Le 18 octobre 2025 dans « Quelle époque ! » (France 2), Léa Salamé recevait ses anciens collègues de France Inter. Épicé sur le papier, le cocktail fut explosif à l’écran : cascade de mondanités et déluge de flatteries. Une fois de plus, la télévision a mis en scène l’entre-soi de journalistes s’adonnant à l’autocongratulation. Un grand moment de dépolitisation médiatique !

(...) Comme à chaque rentrée médiatique, le gratin de France Inter se donne en spectacle hors les murs. (...)

Avec le transfert de Léa Salamé de la grand-messe matinale de France Inter à la grand-messe vespérale de France 2, le théâtre de la saison 2025 était tout trouvé : non pas au 20h, point trop n’en faut, mais dans l’émission « Quelle époque ! », dont Léa Salamé est à la fois l’animatrice et la coproductrice via sa société Marinca Prod – un attelage aussi banal que lucratif dans l’audiovisuel public. Nous sommes donc le 18 octobre sur France 2 et c’est jour de fête : l’hôtesse ne cache pas son plaisir de siéger en plateau au côté de « [s]on ancienne famille », Nicolas Demorand, Sonia Devillers et l’immanquable Benjamin Duhamel. Une longue séquence s’amorce alors, où tout (ou presque) n’est que flagornerie. Meilleur du pire : (...)

Les séances d’autocongratulation à qui mieux mieux ont en effet occupé plus de la moitié du temps d’antenne (13 minutes et 30 secondes, précisément), auxquelles il faut ajouter trois épisodes de Benjamin-mania pour un total de 5 minutes et 10 secondes. Ces deux « volets » représentent à eux seuls les trois quarts de la séquence dédiée au trio de radio « le plus écouté de France » : « Je me consume d’amour pour moi : je provoque la flamme que je porte », disait Narcisse de lui-même [1].

Le reste de l’émission ? D’une part, une session de commentaires sur la rentrée politique (3 minutes), laquelle se réduit rapidement au commentaire d’un extrait d’une matinale de France Inter : un niveau d’auto-référencement à donner le tournis ! D’autre part, un passage obligé par le Mélenchon-bashing du moment (3 minutes 50 secondes), monté façon « Quotidien » pour le plus grand bonheur d’un plateau hilare [2]. Totalement creuses sur le fond, ces séquences témoignent surtout du rapport qu’entretiennent ces hauts-gradés des médias à la politique en général et au genre de l’interview politique en particulier : un faire-valoir, « un concours d’éloquence », « un jeu de rhétorique », bref, « un exercice de style ». Le sujet, c’est encore (et toujours) eux. (...)

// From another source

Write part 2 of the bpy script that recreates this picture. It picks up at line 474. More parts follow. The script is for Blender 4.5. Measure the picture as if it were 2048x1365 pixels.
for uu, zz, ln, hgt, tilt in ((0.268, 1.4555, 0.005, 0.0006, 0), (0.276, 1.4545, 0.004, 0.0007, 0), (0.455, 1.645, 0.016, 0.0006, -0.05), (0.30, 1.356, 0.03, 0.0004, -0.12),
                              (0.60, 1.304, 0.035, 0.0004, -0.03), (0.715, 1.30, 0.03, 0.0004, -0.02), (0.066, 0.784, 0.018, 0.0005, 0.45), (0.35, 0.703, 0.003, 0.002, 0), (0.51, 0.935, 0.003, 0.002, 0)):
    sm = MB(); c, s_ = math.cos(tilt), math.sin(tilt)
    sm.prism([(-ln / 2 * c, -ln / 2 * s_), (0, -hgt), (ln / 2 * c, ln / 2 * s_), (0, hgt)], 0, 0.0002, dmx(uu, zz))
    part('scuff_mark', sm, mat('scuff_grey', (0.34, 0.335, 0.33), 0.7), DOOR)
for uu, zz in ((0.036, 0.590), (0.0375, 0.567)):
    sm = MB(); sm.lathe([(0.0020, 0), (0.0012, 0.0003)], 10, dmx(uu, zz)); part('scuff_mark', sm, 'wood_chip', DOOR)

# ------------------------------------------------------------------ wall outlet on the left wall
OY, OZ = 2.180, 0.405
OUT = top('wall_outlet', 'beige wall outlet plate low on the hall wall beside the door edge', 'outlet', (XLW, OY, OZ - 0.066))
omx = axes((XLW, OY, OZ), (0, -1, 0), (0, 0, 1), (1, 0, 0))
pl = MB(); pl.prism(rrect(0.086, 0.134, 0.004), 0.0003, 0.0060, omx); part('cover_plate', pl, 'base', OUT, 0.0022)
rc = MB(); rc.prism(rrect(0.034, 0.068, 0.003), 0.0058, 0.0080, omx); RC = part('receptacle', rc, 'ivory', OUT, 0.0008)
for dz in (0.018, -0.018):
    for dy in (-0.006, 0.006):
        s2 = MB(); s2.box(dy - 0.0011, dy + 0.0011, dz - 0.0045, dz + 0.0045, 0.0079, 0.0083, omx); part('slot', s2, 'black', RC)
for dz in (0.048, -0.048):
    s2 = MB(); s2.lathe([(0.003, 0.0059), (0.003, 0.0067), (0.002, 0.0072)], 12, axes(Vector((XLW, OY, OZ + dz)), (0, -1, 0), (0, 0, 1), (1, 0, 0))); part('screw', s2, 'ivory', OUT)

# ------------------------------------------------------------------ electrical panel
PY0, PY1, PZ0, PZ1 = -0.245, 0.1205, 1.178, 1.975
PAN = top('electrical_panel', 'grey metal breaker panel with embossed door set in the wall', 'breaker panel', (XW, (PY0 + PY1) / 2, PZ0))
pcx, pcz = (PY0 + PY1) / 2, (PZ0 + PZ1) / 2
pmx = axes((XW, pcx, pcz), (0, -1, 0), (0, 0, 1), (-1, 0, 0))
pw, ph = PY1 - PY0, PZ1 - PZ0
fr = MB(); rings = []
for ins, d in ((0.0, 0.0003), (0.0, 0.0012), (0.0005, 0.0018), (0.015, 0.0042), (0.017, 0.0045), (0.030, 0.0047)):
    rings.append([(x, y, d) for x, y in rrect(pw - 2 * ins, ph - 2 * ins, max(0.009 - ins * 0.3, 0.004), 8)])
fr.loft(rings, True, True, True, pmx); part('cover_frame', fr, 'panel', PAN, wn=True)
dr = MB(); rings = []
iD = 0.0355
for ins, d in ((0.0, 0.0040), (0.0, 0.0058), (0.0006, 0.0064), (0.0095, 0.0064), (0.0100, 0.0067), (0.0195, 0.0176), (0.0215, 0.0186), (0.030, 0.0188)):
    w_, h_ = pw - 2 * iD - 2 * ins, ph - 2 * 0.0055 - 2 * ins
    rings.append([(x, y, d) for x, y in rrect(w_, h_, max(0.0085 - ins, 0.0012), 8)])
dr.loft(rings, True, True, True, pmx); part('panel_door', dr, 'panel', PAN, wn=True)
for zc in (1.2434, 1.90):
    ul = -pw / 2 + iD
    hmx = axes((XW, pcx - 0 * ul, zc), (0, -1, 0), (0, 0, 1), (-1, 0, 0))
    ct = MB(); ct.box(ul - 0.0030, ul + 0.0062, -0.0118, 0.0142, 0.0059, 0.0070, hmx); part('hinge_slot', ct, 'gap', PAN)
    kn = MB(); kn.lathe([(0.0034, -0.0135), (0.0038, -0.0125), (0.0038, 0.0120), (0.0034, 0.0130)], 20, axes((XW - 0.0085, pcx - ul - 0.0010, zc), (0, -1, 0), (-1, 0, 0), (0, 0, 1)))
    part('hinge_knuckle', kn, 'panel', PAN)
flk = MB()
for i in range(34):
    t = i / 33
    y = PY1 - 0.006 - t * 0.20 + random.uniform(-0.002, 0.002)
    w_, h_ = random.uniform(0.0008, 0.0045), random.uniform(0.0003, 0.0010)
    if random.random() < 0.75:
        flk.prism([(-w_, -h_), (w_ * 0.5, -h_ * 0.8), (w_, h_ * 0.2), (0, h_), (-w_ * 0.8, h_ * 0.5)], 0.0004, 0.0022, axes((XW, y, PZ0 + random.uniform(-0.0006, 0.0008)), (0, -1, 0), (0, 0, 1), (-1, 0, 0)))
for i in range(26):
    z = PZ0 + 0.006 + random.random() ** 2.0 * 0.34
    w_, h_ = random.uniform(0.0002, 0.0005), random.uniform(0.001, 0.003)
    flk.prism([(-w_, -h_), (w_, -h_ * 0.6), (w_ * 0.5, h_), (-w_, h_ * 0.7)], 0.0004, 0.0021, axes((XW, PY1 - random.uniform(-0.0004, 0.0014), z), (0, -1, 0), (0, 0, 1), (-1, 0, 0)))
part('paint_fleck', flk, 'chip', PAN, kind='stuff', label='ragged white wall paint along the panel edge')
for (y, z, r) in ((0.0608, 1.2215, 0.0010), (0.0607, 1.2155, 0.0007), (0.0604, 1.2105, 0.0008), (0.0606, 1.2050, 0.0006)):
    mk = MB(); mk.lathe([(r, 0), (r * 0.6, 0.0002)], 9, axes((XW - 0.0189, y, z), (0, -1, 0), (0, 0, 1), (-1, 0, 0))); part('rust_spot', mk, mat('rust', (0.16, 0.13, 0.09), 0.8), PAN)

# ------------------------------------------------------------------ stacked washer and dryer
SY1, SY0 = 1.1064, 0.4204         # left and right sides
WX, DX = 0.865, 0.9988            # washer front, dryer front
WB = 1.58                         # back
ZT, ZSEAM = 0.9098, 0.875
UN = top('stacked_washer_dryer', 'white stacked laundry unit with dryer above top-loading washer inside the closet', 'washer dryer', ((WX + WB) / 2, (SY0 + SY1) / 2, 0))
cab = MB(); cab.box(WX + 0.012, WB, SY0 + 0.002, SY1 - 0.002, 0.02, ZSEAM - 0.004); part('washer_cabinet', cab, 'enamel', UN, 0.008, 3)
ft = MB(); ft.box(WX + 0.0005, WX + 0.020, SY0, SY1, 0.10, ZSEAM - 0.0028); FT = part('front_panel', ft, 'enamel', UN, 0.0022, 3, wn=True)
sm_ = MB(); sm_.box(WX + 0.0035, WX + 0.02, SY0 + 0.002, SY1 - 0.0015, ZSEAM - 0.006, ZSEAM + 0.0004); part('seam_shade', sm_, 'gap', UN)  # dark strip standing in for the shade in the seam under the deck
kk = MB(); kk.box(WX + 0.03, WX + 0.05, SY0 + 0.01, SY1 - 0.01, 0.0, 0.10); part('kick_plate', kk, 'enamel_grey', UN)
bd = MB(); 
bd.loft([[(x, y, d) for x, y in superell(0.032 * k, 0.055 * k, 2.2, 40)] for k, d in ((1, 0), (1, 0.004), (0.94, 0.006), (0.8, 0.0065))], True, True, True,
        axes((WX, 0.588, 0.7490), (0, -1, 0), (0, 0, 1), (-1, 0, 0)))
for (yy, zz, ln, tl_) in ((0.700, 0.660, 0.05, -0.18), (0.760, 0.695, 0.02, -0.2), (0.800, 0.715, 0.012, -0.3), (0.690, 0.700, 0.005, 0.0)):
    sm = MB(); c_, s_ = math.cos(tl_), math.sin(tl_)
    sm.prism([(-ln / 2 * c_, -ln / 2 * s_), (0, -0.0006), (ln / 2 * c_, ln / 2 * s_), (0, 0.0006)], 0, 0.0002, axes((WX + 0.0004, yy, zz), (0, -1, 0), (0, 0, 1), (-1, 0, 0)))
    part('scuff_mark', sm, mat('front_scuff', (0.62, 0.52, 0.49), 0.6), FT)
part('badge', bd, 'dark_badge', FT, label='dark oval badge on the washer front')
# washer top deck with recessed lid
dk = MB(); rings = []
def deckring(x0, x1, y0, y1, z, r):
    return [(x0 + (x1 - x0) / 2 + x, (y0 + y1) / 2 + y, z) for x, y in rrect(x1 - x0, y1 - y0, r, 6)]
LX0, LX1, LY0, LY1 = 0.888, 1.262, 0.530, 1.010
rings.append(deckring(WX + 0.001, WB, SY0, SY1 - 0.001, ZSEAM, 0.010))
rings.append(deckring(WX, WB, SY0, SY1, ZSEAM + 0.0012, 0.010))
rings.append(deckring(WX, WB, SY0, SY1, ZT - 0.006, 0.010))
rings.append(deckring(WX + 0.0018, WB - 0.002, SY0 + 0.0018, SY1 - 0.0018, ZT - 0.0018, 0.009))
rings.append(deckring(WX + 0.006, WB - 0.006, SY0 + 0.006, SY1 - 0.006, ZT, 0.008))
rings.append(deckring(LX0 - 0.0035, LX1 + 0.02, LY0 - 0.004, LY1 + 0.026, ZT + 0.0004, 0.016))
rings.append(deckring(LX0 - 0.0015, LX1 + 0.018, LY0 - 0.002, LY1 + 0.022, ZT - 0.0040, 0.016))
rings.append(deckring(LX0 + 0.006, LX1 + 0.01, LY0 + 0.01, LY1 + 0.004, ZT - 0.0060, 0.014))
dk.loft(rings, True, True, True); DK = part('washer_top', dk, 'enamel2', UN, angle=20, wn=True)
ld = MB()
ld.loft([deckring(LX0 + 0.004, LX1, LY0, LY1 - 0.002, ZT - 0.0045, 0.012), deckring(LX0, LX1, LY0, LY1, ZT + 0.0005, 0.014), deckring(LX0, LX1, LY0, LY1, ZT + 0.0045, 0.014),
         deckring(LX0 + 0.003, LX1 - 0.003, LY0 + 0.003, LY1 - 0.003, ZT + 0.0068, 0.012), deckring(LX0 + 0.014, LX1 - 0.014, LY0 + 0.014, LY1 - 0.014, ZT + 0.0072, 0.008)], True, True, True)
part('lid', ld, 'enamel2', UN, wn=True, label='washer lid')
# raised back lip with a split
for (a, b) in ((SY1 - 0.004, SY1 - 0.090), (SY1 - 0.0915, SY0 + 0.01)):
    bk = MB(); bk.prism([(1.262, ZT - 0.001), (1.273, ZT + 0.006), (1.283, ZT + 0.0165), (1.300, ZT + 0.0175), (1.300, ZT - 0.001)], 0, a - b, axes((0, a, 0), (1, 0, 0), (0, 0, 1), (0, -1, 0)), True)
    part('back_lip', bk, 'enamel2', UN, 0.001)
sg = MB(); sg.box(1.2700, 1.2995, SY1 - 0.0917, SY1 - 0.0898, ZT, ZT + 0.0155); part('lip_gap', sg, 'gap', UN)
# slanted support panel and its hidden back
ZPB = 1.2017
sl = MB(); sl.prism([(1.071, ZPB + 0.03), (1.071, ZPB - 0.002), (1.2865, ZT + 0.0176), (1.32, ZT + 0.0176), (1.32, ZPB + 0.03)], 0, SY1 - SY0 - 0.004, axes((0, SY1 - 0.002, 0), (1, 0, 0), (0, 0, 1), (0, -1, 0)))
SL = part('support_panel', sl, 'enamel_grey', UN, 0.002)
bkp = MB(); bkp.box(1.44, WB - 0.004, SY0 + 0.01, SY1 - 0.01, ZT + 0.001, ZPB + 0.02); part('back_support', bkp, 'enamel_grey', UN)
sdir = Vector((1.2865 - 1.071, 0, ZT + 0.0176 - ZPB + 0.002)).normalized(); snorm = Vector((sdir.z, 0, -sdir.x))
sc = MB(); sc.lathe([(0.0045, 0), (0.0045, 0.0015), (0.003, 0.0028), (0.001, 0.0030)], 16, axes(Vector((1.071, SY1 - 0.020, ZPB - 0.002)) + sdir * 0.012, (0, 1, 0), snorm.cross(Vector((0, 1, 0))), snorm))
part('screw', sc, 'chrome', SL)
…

Radio des copains, radio des puissants

Comme en 2023 chez « Quotidien », puis chez « C à vous » en 2024, les journalistes entretiennent leur notoriété, soignent leur image de marque et cultivent cette « coolitude » que les stars de l’audiovisuel public ont en commun avec la bonne famille arrogante de « Quotidien ». Aussi rient-ils de bon cœur en se regardant eux-mêmes, ici dans des montages-photo coiffés de perruques extravagantes, là dans des archives télé, ou encore à l’antenne de France Inter, dont des extraits sont diffusés dans l’émission. La petite bourgeoisie s’amuse follement. Et elle se suffit à elle-même : « Je pense que j’ai jamais été aussi heureuse à la radio que cette année », déclare Sonia Devillers. (...)

Las… à force de déprédation structurelle et d’usurpation du sens même du « service public », le détricotage méthodique de l’audiovisuel public se poursuit. Encouragée de l’extérieur par trois décennies de politiques publiques au rabais et d’incessants appels à la privatisation, cette orientation est également tolérée en interne, appliquée par les directions et consentie, bon gré mal gré, par une partie de ses professionnels, au premier rang desquels les journalistes les plus en vue. Ces pressions opérant de manière dialectique pour un résultat très efficace, il est urgent de lutter sur tous les fronts à la fois, sous peine de rejoindre les (pâles) avocats de l’information publique dont le combat se réduit tantôt à livrer gages sur gages à l’extrême droite, tantôt à faire bloc pour « défendre ceux qui l’ont confisquée ».